Beşincisi; Hamza Hoca ile birlikte her futbolcu kendi performansının üstüne biraz daha fazlasını koydu. En sıkıntılı günlerde “alternatif oyuncular” dertlere çare oldu. 20 milyon euroya yakın para harcanıp sağ bek aranırken, Sabri’nin dönüşü çok büyük bir boşluğu kapattı. Galatasaray seyircisine kendini bir türlü kabul ettiremeyen Hakan Balta, stoper yokluğunda stoper, sol bek yokluğunda sol bek oynadı ve ortaya gösterişsiz ancak süper bir performans çıkardı. Yasin, Galatasaray için sanki ligin ikinci yarısındaki milli piyangonun büyük ikramiyesiydi. Hamza Hoca yoktan var etti ve şampiyonluğa büyük katkı sağladı.
Hovardalığı bırakırlar
Altıncısı; Duygun Yarsuvat başkanla birlikte Galatasaray ortamı germe alışkanlığından vazgeçti, barışcıl bir hava sergiledi ve sadece işine, maçlarına odaklandı. Motivasyonunu sadece “yarışa” yoğunlaştırdı.

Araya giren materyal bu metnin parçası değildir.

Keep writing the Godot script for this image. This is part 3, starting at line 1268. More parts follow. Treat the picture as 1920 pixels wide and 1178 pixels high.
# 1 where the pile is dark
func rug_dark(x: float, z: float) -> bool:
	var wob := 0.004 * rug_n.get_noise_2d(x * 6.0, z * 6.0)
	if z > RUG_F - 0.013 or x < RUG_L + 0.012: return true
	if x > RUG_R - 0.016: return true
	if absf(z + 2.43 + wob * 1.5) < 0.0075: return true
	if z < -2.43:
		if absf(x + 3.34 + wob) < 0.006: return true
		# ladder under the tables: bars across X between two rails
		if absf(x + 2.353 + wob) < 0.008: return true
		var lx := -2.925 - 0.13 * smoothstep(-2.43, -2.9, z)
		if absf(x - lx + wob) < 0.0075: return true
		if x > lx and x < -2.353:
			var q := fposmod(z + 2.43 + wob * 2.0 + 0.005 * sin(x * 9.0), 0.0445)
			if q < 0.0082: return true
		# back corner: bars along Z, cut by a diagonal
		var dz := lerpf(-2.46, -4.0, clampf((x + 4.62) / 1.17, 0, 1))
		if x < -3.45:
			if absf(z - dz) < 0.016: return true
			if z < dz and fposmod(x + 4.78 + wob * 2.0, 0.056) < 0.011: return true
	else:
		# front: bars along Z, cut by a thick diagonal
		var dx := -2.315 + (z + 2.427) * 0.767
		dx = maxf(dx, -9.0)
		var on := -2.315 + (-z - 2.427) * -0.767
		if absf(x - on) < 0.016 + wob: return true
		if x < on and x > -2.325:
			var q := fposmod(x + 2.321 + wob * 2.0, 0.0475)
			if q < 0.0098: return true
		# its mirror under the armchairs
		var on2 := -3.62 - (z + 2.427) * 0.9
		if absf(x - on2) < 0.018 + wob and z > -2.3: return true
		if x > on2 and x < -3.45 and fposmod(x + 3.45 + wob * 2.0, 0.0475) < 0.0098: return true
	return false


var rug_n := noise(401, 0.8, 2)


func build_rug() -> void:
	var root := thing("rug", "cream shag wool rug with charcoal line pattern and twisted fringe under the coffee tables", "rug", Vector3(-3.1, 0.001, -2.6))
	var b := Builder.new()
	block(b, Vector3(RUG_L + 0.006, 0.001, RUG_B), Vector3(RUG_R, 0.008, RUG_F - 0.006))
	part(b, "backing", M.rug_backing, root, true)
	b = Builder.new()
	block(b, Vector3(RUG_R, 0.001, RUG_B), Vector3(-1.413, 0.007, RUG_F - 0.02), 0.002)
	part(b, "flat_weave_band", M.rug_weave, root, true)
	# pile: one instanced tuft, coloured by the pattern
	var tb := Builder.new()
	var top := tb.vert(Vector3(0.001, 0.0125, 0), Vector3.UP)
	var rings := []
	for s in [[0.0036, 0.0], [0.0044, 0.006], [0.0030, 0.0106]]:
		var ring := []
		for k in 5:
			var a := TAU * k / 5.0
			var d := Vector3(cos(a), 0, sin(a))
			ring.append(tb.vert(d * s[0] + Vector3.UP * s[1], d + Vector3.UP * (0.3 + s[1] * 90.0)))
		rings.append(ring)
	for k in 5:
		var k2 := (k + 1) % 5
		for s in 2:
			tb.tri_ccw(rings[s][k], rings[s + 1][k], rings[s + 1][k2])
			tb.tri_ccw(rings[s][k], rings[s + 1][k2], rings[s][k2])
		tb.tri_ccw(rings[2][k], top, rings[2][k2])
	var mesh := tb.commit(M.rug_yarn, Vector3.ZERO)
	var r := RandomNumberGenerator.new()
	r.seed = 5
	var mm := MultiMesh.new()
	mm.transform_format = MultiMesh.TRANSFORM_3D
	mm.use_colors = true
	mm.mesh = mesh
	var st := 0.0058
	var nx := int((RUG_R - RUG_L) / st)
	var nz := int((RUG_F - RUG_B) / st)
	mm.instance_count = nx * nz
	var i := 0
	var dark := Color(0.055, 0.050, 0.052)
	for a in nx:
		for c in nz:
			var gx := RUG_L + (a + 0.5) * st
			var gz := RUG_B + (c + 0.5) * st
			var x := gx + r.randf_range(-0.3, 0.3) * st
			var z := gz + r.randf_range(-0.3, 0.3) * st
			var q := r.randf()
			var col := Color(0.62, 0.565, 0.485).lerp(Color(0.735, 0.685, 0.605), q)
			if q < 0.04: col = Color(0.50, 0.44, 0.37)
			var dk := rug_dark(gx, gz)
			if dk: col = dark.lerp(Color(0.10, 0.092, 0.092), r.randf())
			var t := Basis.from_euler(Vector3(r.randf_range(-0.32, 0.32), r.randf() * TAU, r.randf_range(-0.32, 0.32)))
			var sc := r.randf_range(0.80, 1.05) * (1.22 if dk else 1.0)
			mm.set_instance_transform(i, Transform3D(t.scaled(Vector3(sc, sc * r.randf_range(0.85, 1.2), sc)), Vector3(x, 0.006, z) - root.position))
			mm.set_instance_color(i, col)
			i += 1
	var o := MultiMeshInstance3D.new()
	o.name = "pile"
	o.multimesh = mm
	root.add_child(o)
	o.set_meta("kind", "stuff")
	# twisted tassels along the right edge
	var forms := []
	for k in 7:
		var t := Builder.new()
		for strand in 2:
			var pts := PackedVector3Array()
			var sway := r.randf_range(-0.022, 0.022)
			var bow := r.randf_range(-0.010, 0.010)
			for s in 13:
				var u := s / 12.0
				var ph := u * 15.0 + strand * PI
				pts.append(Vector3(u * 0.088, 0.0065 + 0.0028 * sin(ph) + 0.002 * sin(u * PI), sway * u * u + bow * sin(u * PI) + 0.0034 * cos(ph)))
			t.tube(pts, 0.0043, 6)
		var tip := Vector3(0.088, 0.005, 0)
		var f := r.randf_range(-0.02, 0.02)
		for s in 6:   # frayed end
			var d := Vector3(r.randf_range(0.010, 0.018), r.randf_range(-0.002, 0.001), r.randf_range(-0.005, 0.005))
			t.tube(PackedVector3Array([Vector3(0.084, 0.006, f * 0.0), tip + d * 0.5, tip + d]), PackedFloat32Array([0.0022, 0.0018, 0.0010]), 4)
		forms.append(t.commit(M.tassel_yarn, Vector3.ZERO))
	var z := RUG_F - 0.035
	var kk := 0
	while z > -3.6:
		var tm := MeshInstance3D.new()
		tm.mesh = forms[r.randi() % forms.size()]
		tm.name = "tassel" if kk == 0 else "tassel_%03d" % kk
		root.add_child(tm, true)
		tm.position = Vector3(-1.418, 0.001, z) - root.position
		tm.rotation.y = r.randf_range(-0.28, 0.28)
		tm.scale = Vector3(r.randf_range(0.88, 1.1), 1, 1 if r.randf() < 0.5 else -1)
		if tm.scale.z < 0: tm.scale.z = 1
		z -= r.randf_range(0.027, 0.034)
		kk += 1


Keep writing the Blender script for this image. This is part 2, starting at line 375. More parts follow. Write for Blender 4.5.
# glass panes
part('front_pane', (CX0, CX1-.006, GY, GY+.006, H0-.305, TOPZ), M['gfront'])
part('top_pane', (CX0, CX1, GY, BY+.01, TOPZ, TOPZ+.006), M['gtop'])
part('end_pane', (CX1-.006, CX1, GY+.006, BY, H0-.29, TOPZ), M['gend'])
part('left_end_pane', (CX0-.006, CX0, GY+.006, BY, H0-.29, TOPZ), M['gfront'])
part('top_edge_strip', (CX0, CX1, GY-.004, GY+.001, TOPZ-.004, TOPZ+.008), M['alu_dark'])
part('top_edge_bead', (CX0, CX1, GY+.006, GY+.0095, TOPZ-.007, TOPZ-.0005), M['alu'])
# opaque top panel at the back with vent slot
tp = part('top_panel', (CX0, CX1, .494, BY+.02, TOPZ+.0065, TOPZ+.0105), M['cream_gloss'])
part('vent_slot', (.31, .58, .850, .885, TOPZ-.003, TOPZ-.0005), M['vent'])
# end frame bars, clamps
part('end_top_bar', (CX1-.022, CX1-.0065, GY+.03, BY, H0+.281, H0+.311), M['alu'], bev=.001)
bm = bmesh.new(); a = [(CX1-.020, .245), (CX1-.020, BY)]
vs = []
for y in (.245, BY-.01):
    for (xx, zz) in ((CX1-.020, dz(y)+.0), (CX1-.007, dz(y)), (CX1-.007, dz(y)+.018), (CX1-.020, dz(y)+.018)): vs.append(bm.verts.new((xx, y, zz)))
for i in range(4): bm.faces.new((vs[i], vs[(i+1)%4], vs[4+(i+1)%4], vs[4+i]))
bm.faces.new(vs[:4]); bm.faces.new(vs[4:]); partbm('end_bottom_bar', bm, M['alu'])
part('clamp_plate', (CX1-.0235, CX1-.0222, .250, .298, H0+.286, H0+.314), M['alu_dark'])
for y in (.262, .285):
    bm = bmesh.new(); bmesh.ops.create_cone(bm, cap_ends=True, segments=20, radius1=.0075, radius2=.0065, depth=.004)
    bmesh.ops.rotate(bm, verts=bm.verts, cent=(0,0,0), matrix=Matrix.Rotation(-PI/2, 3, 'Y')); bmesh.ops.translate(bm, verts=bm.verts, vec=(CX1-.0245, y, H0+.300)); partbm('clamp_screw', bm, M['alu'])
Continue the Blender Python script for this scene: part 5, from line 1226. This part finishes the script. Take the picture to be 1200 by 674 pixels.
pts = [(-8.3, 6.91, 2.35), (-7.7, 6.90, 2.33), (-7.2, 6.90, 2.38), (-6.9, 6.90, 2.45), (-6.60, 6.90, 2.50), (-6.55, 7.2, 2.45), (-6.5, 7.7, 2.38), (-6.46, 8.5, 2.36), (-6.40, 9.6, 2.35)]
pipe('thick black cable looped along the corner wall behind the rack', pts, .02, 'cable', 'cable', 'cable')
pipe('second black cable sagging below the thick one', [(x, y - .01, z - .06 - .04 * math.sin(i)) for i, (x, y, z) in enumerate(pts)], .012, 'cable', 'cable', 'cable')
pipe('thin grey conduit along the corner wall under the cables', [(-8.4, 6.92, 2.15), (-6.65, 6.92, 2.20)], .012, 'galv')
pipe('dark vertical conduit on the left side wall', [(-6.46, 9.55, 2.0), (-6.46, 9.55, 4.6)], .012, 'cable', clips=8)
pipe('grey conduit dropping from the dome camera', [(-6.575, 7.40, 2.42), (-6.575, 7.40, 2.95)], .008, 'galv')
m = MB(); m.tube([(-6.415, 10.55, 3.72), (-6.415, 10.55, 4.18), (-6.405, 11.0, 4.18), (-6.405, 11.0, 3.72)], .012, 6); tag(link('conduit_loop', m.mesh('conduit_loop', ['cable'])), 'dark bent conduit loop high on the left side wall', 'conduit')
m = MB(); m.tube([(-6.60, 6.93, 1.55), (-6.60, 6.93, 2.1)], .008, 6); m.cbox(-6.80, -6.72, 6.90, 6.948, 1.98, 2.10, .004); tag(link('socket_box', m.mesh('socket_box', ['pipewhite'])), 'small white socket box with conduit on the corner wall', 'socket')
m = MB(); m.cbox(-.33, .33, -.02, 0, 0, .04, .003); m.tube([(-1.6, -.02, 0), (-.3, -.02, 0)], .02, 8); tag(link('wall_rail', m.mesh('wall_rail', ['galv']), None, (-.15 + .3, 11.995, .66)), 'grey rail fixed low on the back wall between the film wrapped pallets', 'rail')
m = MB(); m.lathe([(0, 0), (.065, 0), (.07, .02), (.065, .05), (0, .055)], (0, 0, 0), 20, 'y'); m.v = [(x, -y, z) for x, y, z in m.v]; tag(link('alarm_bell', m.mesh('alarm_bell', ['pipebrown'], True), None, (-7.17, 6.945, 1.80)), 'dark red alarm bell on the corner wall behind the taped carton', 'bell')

Şampiyonluk demek, başarı demek, para demek... Galatasaray belki UEFA ile yaptığı anlaşmaya uyamadı. Ama bu şampiyonluk sanırım Cim-Bom’a birçok fayda olarak geri dönecek.
Galatasaray bu kadar para sıkıntısı çekerken, UEFA’nın mali kriterleri konusunda çok sıkı denetim altına girmişken, alacağı para ile elbette büyük rahatlık sağlayacak. Öyle sanıyorum ki bundan sonra da iki İtalyan dönemindeki transfer hovardalığını bırakırlar.
Son olarak Galatasaray’daki yeni yönetimi nasıl buluyorsunuz? Dursun Özbek başarılı olur mu?
Dursun Özbek Başkan, Duygun Başkan’ın yardımcısıydı. Sonuçta bu şampiyonluğun mimarlarından biri... Kulüp içi işleyişi biliyor... İlk açıklamalarına bakıyorum, son derece sakin, akıllı ve yapıcı... Umarım ve çok isterim, bu çizgiyi bozmadan, öfke ve gerilimden beslenenlere kanmadan yoluna devam eder. Türk futbolunun böyle “akil adamlara” her dönemden daha fazla ihtiyacı var.